■ **AIM OF THE TASK**:
Scan the lines below for the string "scene" and copy every one that has it.

-- BEGIN GIVEN MATERIAL --

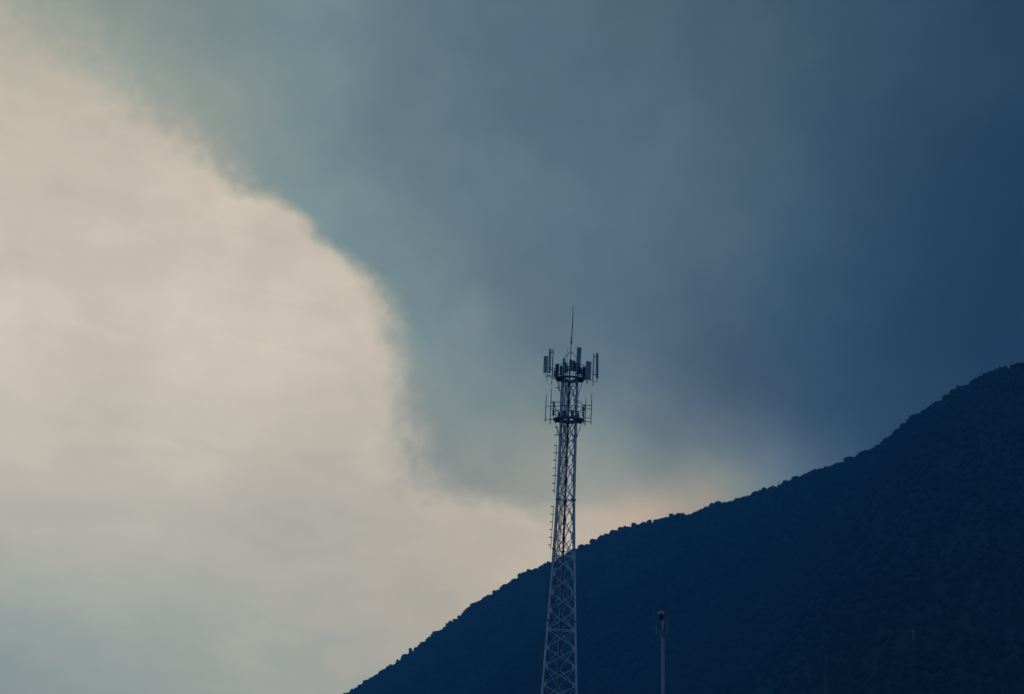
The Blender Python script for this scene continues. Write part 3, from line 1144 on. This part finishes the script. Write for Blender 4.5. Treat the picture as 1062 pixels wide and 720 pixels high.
def dipole(x_, ya, yb, dY, arms):
    """vertical pipe on stand-off arms round the lower ring"""
    b = at(x_, ya, TY + dY)
    zb_ = at(x_, yb, TY + dY).z
    o = MB().path([(b.x, b.y, zb_), (b.x, b.y, b.z - 0.9), (b.x, b.y, b.z)], [0.05, 0.045, 0.028], 8).build("pipe_mast", GALV_DULL, tower)
    for ya_ in arms:
        za_ = at(x_, ya_, TY + dY).z
        d = Vector((b.x - AX, b.y - TY, 0))
        q_ = Vector((AX, TY, za_)) + d.normalized() * min(1.72, d.length - 0.12)
        MB().bar(Vector((b.x, b.y, za_)), q_, 0.06, 0.06, ref=(0, 0, 1)).build("arm", GALV_DULL, o)
    return o


dipole(566.6, 409, 437.5, 0.2, (421.5, 435.3))
dipole(571.9, 403, 440, -0.9, (417.5, 424, 435.0))
dipole(607.7, 412, 442, 0.9, (421.0, 436.0))
dipole(613.8, 408, 440.8, -0.4, (420.6, 424.2, 433.6, 437.4))
dipole(606.0, 419, 440, -1.0, (421.0,))
for a_ in ((573.4, 575.4, 417.5, 423, -1.2, -10), (572.8, 575.0, 425, 431, -1.2, -10), (603.6, 606.6, 422, 426, -1.1, 10)):
    c = at((a_[0] + a_[1]) / 2, (a_[2] + a_[3]) / 2, TY + a_[4])
    s = ppm(c.z)
    ax = frame(math.radians(a_[5]))
    h = (a_[3] - a_[2]) / s
    o = MB().rbox(c, ax, ((a_[1] - a_[0]) / s, 0.16, h), 0.03).build("radio_unit", RRU, tower)
    MB().tube(Vector((c.x, c.y + 0.1, lo_c.z)), Vector((c.x, c.y + 0.1, c.z + h * 0.6)), 0.03).build("mounting_pipe", GALV_DULL, o)
# cables dropping from the antennas along the legs, past the lower ring
for q_, (i, ang_) in enumerate(((0, 0.4), (0, 1.3), (0, 2.3), (2, -1.2), (2, -1.9), (1, 2.6))):
    pts_ = []
    for y_ in (392.5, 398, 412, 430, 445, 470, 519, 570, 640, 716):
        z_ = z_of(y_)
        c = leg_pt(i, z_)
        r = leg_r(z_) + 0.05 + 0.02 * math.sin(y_ * 0.7 + q_)
        pts_.append(c + Vector((math.cos(ang_) * r, math.sin(ang_) * r, 0)))
    pts_[0] = Vector((AX, TY, pts_[0].z)).lerp(pts_[0], 1.6)
    MB().path(pts_, 0.042, 6).build("feeder_cable", CABLE, tower)
for x0, x1, y0, y1, dY, yaw in ((583.5, 587.0, 427, 434, -1.3, -6), (592.0, 595.2, 426, 434, -1.3, 4), (598.0, 600.6, 428, 434.5, -1.2, 12), (578.5, 580.5, 427.5, 434, -1.2, -15)):
    c = at((x0 + x1) / 2, (y0 + y1) / 2, TY + dY)
    s = ppm(c.z)
    h = (y1 - y0) / s
    o = MB().rbox(c, frame(math.radians(yaw)), ((x1 - x0) / s, 0.18, h), 0.03).build("radio_unit", RRU, tower)
    MB().tube(Vector((c.x, c.y + 0.12, lo_c.z)), Vector((c.x, c.y + 0.12, c.z + h * 0.6)), 0.03).build("mounting_pipe", GALV_DULL, o)
# inclined rail arms from the legs to the lower ring
for i, (x_, y_, dY) in enumerate(((605.5, 421.2, -1.2), (572.5, 416.8, -1.2))):
    e = at(x_, y_, TY + dY)
    s_ = leg_pt(1 - i, z_of(415.5 if i == 0 else 418.5))
    MB().bar(s_, e, 0.075, 0.075, ref=(0, 0, 1)).build("outrigger", GALV_DULL, tower)

# ------------------------------------------------------------------ camera pole
PY = 92.0
pb, pt_ = at(687.7, 716, PY), at(687.5, 658, PY)
dirp = (pt_ - pb).normalized()
foot = pb + dirp * (-(pb.z) / dirp.z)
PS = FPX / (pt_ - CAM).dot(F)
pole = thing("camera_pole", foot, "slim grey pole carrying a dark domed camera under a pale cap before the mountain", "pole")
PZ = dirp
PXv = Vector((0, 1, 0)).cross(PZ).normalized()
PYv = PZ.cross(PXv).normalized()
PA = (PXv, PYv, PZ)
up_t = at(687.4, 643.0, PY)
MB().path([foot, pt_], [0.095, 0.076], 20).build("column", POLE, pole, True)
MB().lathe(foot, [(0.24, 0), (0.24, 0.03), (0.11, 0.05), (0.11, 0.2)], 20).build("base_plate", POLE, pole)
MB().lathe(pt_, [(0.10, -0.16), (0.11, -0.02), (0.18, -0.012), (0.18, 0.022), (0.08, 0.03)], 20, PA).build("collar", POLE, pole)
MB().path([pt_, up_t], [0.056, 0.05], 16).build("upper_tube", POLE, pole, True)
bar_y = 657.2
fr = MB().bar(at(680.4, bar_y, PY), at(692.7, bar_y, PY), 0.035, 0.035).build("cross_bar", POLE, pole)
for x_, y_ in ((680.6, 644.5), (692.5, 642.5)):
    MB().tube(at(x_, bar_y, PY), at(x_, y_, PY), 0.016).build("rod", POLE, fr)
arm_pts = [at(x_, y_, PY + 0.02) for x_, y_ in ((688.2, 649), (690.6, 647), (691.0, 642), (690.8, 637), (690.0, 633.6), (688.3, 631.9), (686.8, 632.2), (685.9, 633.8))]
MB().path(arm_pts, 0.03, 8).build("gooseneck_arm", RRU, pole, True)
cc = at(685.8, 637.0, PY)
hs = MB().lathe(cc, [(0.05, 0.15), (0.10, 0.14), (0.135, 0.07), (0.16, 0.01), (0.165, -0.02), (0.12, -0.03)][::-1], 24, PA).build("camera_housing", CAMCAP, pole, True)
MB().lathe(cc, [(0.012, -0.27), (0.05, -0.26), (0.085, -0.22), (0.105, -0.16), (0.112, -0.09), (0.11, -0.03)], 24, PA).build("camera_dome", DOME, hs, True)

# faint slim pole at the foot of the slope
QY = 170.0
qt = at(857.0, 697, QY)
post = thing("bare_pole", (qt.x, qt.y, 0), "faint slim bare pole ending low against the darkest part of the mountain", "pole")
QM = metal("dark_pole_paint", (0.045, 0.07, 0.10), 0.7, 0.0)
MB().path([(qt.x, qt.y, 0), (qt.x, qt.y, qt.z)], [0.15, 0.11], 14).build("column", QM, post, True)
MB().lathe((qt.x, qt.y, qt.z), [(0.13, -0.12), (0.13, 0.0), (0.05, 0.06)], 14).build("cap", QM, post)

# ------------------------------------------------------------------ haze
hz = MB()
HX, HY0, HY1, HB, HT = 4500.0, -4500.0, 4500.0, -3.0, 700.0
vs = [(sx_, sy_, sz_) for sz_ in (HB, HT) for sx_, sy_ in ((-HX, HY0), (HX, HY0), (HX, HY1), (-HX, HY1))]
hz.add(vs, [(3, 2, 1, 0), (4, 5, 6, 7), (0, 1, 5, 4), (1, 2, 6, 5), (2, 3, 7, 6), (3, 0, 4, 7)])
hm = bpy.data.materials.new("haze_air")
hm.use_nodes = True
hn = hm.node_tree
for n in list(hn.nodes):
    hn.nodes.remove(n)
pv = hn.nodes.new("ShaderNodeVolumePrincipled")
pv.inputs["Color"].default_value = (0.13, 0.56, 1.0, 1)
pv.inputs["Density"].default_value = 2.0e-4
pv.inputs["Anisotropy"].default_value = 0.0
ho = hn.nodes.new("ShaderNodeOutputMaterial")
hn.links.new(pv.outputs[0], ho.inputs["Volume"])
hz_o = hz.build("haze", hm)
tag(hz_o, "thin blue evening haze filling the valley air", "haze", kind="stuff")

# ------------------------------------------------------------------ render settings
scene.view_settings.view_transform = "Standard"
scene.view_settings.look = "None"
scene.view_settings.exposure = 0.0
scene.view_settings.gamma = 1.0
scene.render.engine = "CYCLES"
scene.cycles.use_denoising = True
scene.cycles.max_bounces = 4
scene.cycles.diffuse_bounces = 2
scene.cycles.glossy_bounces = 2
scene.cycles.volume_bounces = 0
scene.cycles.transparent_max_bounces = 8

-- END GIVEN MATERIAL --

■ **CORRECT ANSWER**:
The Blender Python script for this scene continues. Write part 3, from line 1144 on. This part finishes the script. Write for Blender 4.5. Treat the picture as 1062 pixels wide and 720 pixels high.
scene.view_settings.view_transform = "Standard"
scene.view_settings.look = "None"
scene.view_settings.exposure = 0.0
scene.view_settings.gamma = 1.0
scene.render.engine = "CYCLES"
scene.cycles.use_denoising = True
scene.cycles.max_bounces = 4
scene.cycles.diffuse_bounces = 2
scene.cycles.glossy_bounces = 2
scene.cycles.volume_bounces = 0
scene.cycles.transparent_max_bounces = 8